I should note that among scholars of Jewish studies there are quite blunt expressions of this approach, specifically among scholars committed to Jewish law. Various scholars reach conclusions regarding the sources of various laws or customs, and the conclusions of their research cast these in a problematic light, or at least as non-binding; yet in practice they continue to relate to them as any tradition-observant Jew committed to Jewish law would. For them there is a disconnection between the facts uncovered by research and Jewish law, and parallelism serves as a solution, at least on the practical level.
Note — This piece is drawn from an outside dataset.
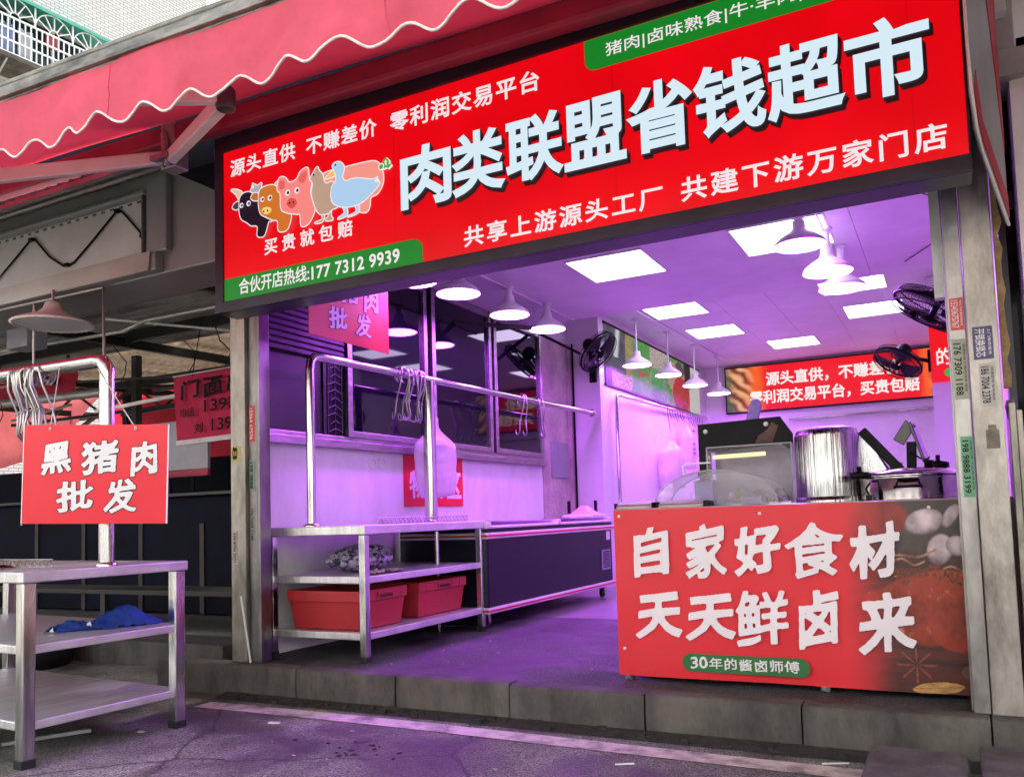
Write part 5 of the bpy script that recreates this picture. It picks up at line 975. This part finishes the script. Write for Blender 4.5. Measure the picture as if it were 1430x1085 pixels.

I would note that such a phenomenon may be expected to appear (though not necessarily) in especially acute form among academic scholars who also serve as rabbis. For two prominent examples, see the critique of Rabbi Prof. Rosenthal that appears in the article by his student Menahem Kahana, 'Talmud Research at the University and Traditional Learning in the Yeshiva,' in 'Ma'agalei Temurah U'Masoret,' Rehovot 1990. A similar phenomenon is found in the article by Rabbi Dr. Benny Lau, 'A Reflection of Truth – Rabbinate and Academia in the Writings of Rabbi Rosenthal on Saving a Gentile on the Sabbath,' 'Akdamot' 13, and in my response there in the following issue. Likewise, see the article by Barukh Kahana, 'Where Is the Wind Blowing,' 'Akdamot' 20, Kivun B, in polemic with the positions of Moshe Meir.
[8] See 'Orot HaEmunah,' p. 25. Likewise, see my threads on this topic in the forum 'Atzor Kan Hoshvim,' dated 21.9.2005.
[9] See the article by Rabbi Amit Kula in 'Tzohar' 13, the ongoing discussion of the 'layers' in 'Tzohar' 15-18, and the articles by Eliyahu Shai in 'Tzohar' 13-14, 29.